Commençaient à fleurir les recherches-actions qui devaient se développer par la suite, les petites troupes de théâtre qui avaient rencontré « des militants gauchistes » à Vincennes ou ailleurs. Je ne comprenais pas grand-chose à l'idéologie qu'elles voulaient mettre en scène. Sur les planches, la nudité commençait à devenir un drapeau de révolte et cela me gênait. Je sortais de ma chrysalide et je doutais de moi.

J'apprenais que je ne savais pas penser et que c'était peut-être le moment de m'y mettre. Comment ? Je l'ignorais, bien sûr, et ce sont les rencontres qui par la suite m'ont éduquée.

En juillet, avant de quitter la fac et sa grève illimitée finissante, je fis l'une de ces rencontres. Je venais d'acheter des cerises sur le marché, place de la Madeleine et je marchais dans la rue en les picorant. Une main se tendit vers mon sac de papier et quelqu'un me dit : « Je peux ? » Il me vola quelques cerises avec un regard charmeur.

Plus tard, je le retrouvai dans la salle de la cité où trônait la télévision. Marceau (c'était son prénom) était Parisien, étudiant de troisième cycle en Histoire. Il me dit qu'il terminait un mémoire sur le camp d'internement et de déportation des Milles, à quelques kilomètres d'Aix.

Je n'y avais jamais mis les pieds. Il m'y emmena, et dans le petit café des Milles, sous la tonnelle, me parlait des camps, et de l'Algérie, et d'autres événements politiques récents ou anciens… Il se montra poliment horrifié de mon ignorance. Je ne savais pas ce qu'était une ratonnade ? Il avait du mal à le croire. J'avais 22 ans, tout de même.

Notre chaste idylle s'arrêta là, il repartit à Paris sans que je l'aie revu.
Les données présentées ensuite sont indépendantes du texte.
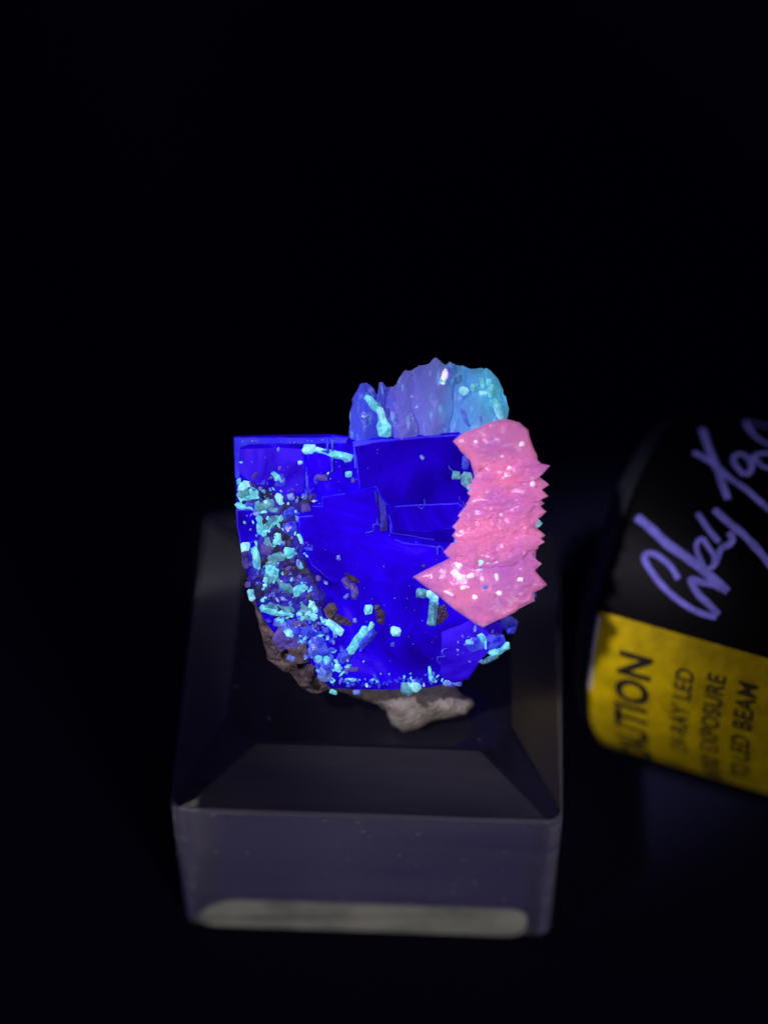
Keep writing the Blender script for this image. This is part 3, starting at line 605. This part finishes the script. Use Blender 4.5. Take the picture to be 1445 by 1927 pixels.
# curled fibres stuck to the face
def fibre(zf, pts, r, w, m):
    cu = bpy.data.curves.new('fibre', 'CURVE'); cu.dimensions = '3D'; cu.bevel_depth = r * S; cu.bevel_resolution = 1
    s = cu.splines.new('POLY'); s.points.add(len(pts) - 1)
    for i, (x, y) in enumerate(pts):
        px, py, _ = zf(x, y); q = (P(px, py, w) - BASE) * S; s.points[i].co = (*q, 1)
    o = bpy.data.objects.new('fibre', cu); col.objects.link(o)
    me = bpy.data.meshes.new_from_object(o.evaluated_get(bpy.context.evaluated_depsgraph_get()))
    bpy.data.objects.remove(o); me.materials.clear(); me.materials.append(M[m])
    o = bpy.data.objects.new('fibre', me); col.objects.link(o); o.parent = sp_root
for z, p in [(z4, [(185, 770), (190, 820), (160, 855), (130, 835), (150, 815)]), (z4, [(500, 745), (505, 775), (535, 795), (545, 825)]), (z4, [(305, 1270), (300, 1215), (320, 1190), (350, 1215), (370, 1260), (400, 1300)]), (z4, [(405, 465), (415, 490), (440, 510)]),
             (z3, [(515, 680), (480, 690), (478, 725), (500, 745)]), (z3, [(500, 745), (440, 750), (430, 770), (465, 810)]), (z1, [(1210, 1005), (1275, 992), (1275, 935), (1310, 930), (1355, 955)]), (z2, [(1040, 990), (1070, 1005), (1115, 985)])]:
    fibre(z, p, 0.9, 11, 'fluorite_pale')

# ------------------------------------------------------------------ torch lying beside the block
TR = 362.0
AX = Vector((1, -.46, .12)).normalized()                       # the wide lamp head out of frame props that end up
CR = Vector((-AX.y, AX.x, 0)).normalized(); Z = AX.cross(CR)    # away from the camera, and up
# the lower silhouette passes through (1290, 1446): tangent plane of view gives the axis
g = ray(1290, 1446); tn_ = g.cross(AX).normalized()
if tn_.z > 0: tn_ = -tn_
# axis point q with q.z = TR and distance TR above that view plane
t = (TR + 22 - CAM.z) / g.z; q = CAM + g * t
dperp = TR / abs(tn_.dot(CR)); A0 = q + CR * dperp * (1 if (CR.dot(-tn_)) > 0 else -1)
def cyl_hit(px, py, R=TR):
    d = ray(px, py); o = CAM - A0
    d2 = d - AX * d.dot(AX); o2 = o - AX * o.dot(AX)
    a = d2.dot(d2); b = 2 * d2.dot(o2); c_ = o2.dot(o2) - R * R; D = b * b - 4 * a * c_
    t = (-b - math.sqrt(max(D, 0))) / (2 * a); p = CAM + d * t - A0
    return p.dot(AX), math.atan2(p.dot(Z), p.dot(-CR))          # along the axis; angle up from the camera side
def cyl_pt(s, a, R): return A0 + AX * s + (-CR * math.cos(a) + Z * math.sin(a)) * R
s_end = cyl_hit(1104, 1250)[0]
e1, e2 = cyl_hit(1112, 1146), cyl_hit(1440, 1237)
a_edge = (e1[1] + e2[1]) / 2
TB = Vector((A0.x + AX.x * (s_end + 500), A0.y + AX.y * (s_end + 500), 0))
tr = root('torch', TB, 'black ultraviolet torch with yellow caution label and silver handwriting, right of the acrylic block', 'torch')
def revolve(name, prof, m, n=96, a0=0, a1=2 * math.pi, caps=True):
    closed = abs(a1 - a0 - 2 * math.pi) < 1e-6; k = n if closed else n + 1; vs, fs = [], []
    for s, r in prof:
        for i in range(k): vs.append(cyl_pt(s, a0 + (a1 - a0) * i / n, r))
    for j in range(len(prof) - 1):
        for i in range(n):
            i2 = (i + 1) % k; fs.append((j * k + i, j * k + i2, (j + 1) * k + i2, (j + 1) * k + i))
    if caps and closed: fs.append(tuple(range(k))); fs.append(tuple((len(prof) - 1) * k + i for i in range(k)))
    return mesh_obj(name, vs, fs, m, tr, TB, True)
E = s_end
ob = revolve('torch_body', [(E + 0, TR - 26), (E + 1, TR - 14), (E + 6, TR - 5), (E + 14, TR - 1), (E + 24, TR), (E + 900, TR), (E + 912, TR - 6)], M['torch'])
revolve('bezel', [(E - 38, TR - 62), (E - 40, TR - 40), (E - 34, TR - 30), (E - 10, TR - 24), (E + 4, TR - 24)], M['bezel'])
revolve('lamp_head', [(E + 914, TR - 8), (E + 930, TR + 40), (E + 990, TR + 108), (E + 1180, TR + 118), (E + 1196, TR + 100), (E + 1190, TR + 60)], M['torch'])
lb = revolve('label', [(E + 1, TR - 12.4), (E + 6, TR - 3.4), (E + 14, TR + .6), (E + 24, TR + 1.6), (E + 640, TR + 1.6)], M['label'], 60, a_edge - 2.6, a_edge, False)
revolve('label_edge', [(E + 0, TR - 12), (E + 5, TR - 3.0), (E + 13, TR + 1.0), (E + 14, TR - 2)], M['label_edge'], 30, a_edge - .5, a_edge - .03, False)

def text_mesh(name, body, size, s_top, a_off, m, bold=0.0):
    """lettering that reads round the barrel, tops of the letters toward the lamp end"""
    cu = bpy.data.curves.new('lettering', 'FONT'); cu.body = body; cu.size = 1; cu.align_x = 'RIGHT'; cu.offset = bold; cu.space_character = 1.06
    o = bpy.data.objects.new('lettering', cu); col.objects.link(o)
    me = bpy.data.meshes.new_from_object(o.evaluated_get(bpy.context.evaluated_depsgraph_get())); bpy.data.objects.remove(o)
    bm = bmesh.new(); bm.from_mesh(me); bmesh.ops.triangulate(bm, faces=bm.faces)
    for _ in range(3):
        bmesh.ops.subdivide_edges(bm, edges=[e for e in bm.edges if e.calc_length() > .12], cuts=1)
        bmesh.ops.triangulate(bm, faces=bm.faces)
    cap = .72
    vs = [cyl_pt(s_top + (cap - v.co.y) * size / cap, a_edge - a_off / TR + v.co.x * size * 1.12 / TR, TR + 3.2) for v in bm.verts]
    bm.verts.index_update(); fs = [tuple(v.index for v in f.verts) for f in bm.faces]; bm.free()
    # size is the capital height in units
    o = mesh_obj(name, vs, fs, m, lb, TB); return o
sx = lambda x, y: cyl_hit(x, y)[0]
text_mesh('lettering', 'CAUTION', 66, sx(1160, 1270), 62, M['print'], 0.035)
text_mesh('lettering', 'UV-RAY LED', 36, sx(1266, 1300), 64, M['print_small'], 0.02)
text_mesh('lettering', 'AVOID EXPOSURE', 36, sx(1325, 1310), 58, M['print_small'], 0.02)
text_mesh('lettering', 'TO LED BEAM', 38, sx(1382, 1330), 56, M['print_small'], 0.02)

def zh(x, y): return 1140 + .2387 * x, 720 + .2387 * y
def stroke(pts, wd):
    """a marker stroke lying on the barrel"""
    q = [cyl_hit(*zh(x, y)) for x, y in pts]; q = [Vector((s, a * TR)) for s, a in q]
    # Catmull-Rom resample
    out = []
    for i in range(len(q) - 1):
        p0, p1, p2, p3 = q[max(i - 1, 0)], q[i], q[i + 1], q[min(i + 2, len(q) - 1)]
        for k in range(6):
            t = k / 6; out.append(.5 * ((2 * p1) + (p2 - p0) * t + (2 * p0 - 5 * p1 + 4 * p2 - p3) * t * t + (3 * p1 - p0 - 3 * p2 + p3) * t ** 3))
    out.append(q[-1]); vs, fs = [], []
    for i, p in enumerate(out):
        d = (out[min(i + 1, len(out) - 1)] - out[max(i - 1, 0)])
        d = d.normalized() if d.length > 1e-6 else Vector((1, 0)); nn = Vector((-d.y, d.x))
        f = .75 if i in (0, len(out) - 1) else 1.0
        h = wd / 2 * f * (1 + .18 * noise.noise(Vector((p.x * .05, p.y * .05, 1))))
        for s_, r in ((-1, .5), (-.6, 2.2), (.6, 2.2), (1, .5)):
            e = p + nn * h * s_; vs.append(cyl_pt(e.x, e.y / TR, TR + r))
    for i in range(len(out) - 1):
        for k in range(3): fs.append((i * 4 + k, i * 4 + k + 1, i * 4 + 5 + k, i * 4 + 4 + k))
    mesh_obj('handwriting', vs, fs, M['ink'], ob, TB)
for pts, wd in [([(240, 1060), (330, 1130), (480, 1270), (650, 1390), (800, 1510), (880, 1580), (960, 1650)], 21),
                ([(570, 1550), (500, 1440), (390, 1355), (320, 1350), (305, 1400), (370, 1510), (480, 1640), (620, 1750), (740, 1815), (870, 1850)], 15),
                ([(890, 1830), (800, 1740), (720, 1660), (665, 1550), (760, 1575), (840, 1590), (920, 1630)], 16),
                ([(780, 1470), (715, 1330), (720, 1255), (760, 1235), (800, 1290), (850, 1370), (850, 1440), (790, 1470)], 13), ([(850, 1440), (905, 1310), (960, 1280), (995, 1240), (970, 1180)], 16),
                ([(720, 1030), (800, 1150), (890, 1260)], 14), ([(850, 1000), (960, 1100), (1070, 1190), (1170, 1290), (1278, 1420), (1350, 1520)], 18),
                ([(755, 365), (800, 500), (850, 620), (900, 760), (960, 925)], 18), ([(690, 550), (800, 610), (880, 670), (980, 760), (1100, 840), (1200, 930), (1300, 1010), (1400, 1080)], 16),
                ([(1090, 735), (1010, 640), (1010, 580), (1070, 565), (1130, 620), (1140, 690), (1095, 735)], 14), ([(1140, 690), (1170, 580), (1230, 560), (1330, 560)], 13), ([(1180, 600), (1230, 660), (1330, 685)], 12),
                ([(1340, 265), (1260, 245), (1180, 255), (1110, 290), (1115, 350), (1180, 430), (1300, 500), (1400, 540)], 13)]:
    stroke(pts, wd * 0.8)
Ces nouveaux horizons soudain éclairés se superposaient aux découvertes de Mai 68… qui était devenu juin, puis juillet 68.

J'avais changé.

Je partis en Suisse, dans le canton de Soleure, pour un mois. Un ami m'avait trouvé un boulot pour l'été dans une auberge. Là-bas, personne n'avait jamais entendu parler d'Aix-en-Provence, ni ne parlait de Mai 68, ou alors avec des mots où je ne reconnaissais rien de ce que je venais de vivre.

J'étais détentrice d'un secret qui développait ses conséquences sans bruit, mais irréversiblement.

[1]Surnom donné au groupe d'étudiants engagés à l’extrême droite, réputés venir de la faculté de droit.

[2]À l'époque, une rue chaude de Marseille.